Ratings537
Average rating4.4
Oh boy oh boy oh boy oh boy
If I had a wishlist for the perfect YA book, this book would meet all the criteria.
I'm going to structure this review in a series of dot praises for the book. Because nothing is bad about it. This is mandatory reading for anyone that likes YA, fantasy or has eyeballs.
-For once I can't find a character, group or nation that has a one-dimensional portrayal. Except Van Eck, but I don't hate him, just pity him for his deluded self-righteousness; and d̶e̶m̶o̶u̶s̶d̶s̶d̶b̶j̶d̶ White Blade but its nice to see the arrogant teenager who thinks they're hot shit because they're better than every one else at everything (seriously though, Celaena Sardothein is humble compared to d̶e̶m̶o̶u̶s̶d̶s̶d̶b̶j̶d̶ White Blade).
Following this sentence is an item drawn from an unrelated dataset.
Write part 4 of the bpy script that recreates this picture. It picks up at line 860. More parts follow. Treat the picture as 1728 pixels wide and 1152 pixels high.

- Meaningful relationships that aren't either
a) Driven by lust and not love
b) Instantaneous and superfluous
- People overcoming their internal problems, with excellent character development driven by each protagonists internal problems/choices: Kaz's fear of personal attachment and overcoming/accepting the need to change all the things caused by the impact of his backstory; Wylan's fear of inferiority; Jesper's gambling addiction; Inej's problems with her past choices, fear of being in the wrong morally and fear of captivity; and Matthias' prejudice and fear of being a traitor.
- Diversity. Not forceful or driving an agenda, just simply there and good.
- The interplay. Heist books always bring have the best dialogue.
- Telling a meaningful story where the stakes aren't saving the world. I'm always ready to read a book that focuses on the personal stories of people who aren't picked by destiny to for greatness. A story where the final outcome doesn't benefit everyone, or save anyone, except the protagonists. This is why Dragon Age 2 is my favorite Dragon Age game, despite its shortfalls in everything that isn't its story-line. Its a hard thing to do; to be entertaining without raising the stakes.
- I can't really say anything more without descending in barely legible drivel and happiness for the greatness that is this duology.
More to come when I inevitably think of another great thing about this book.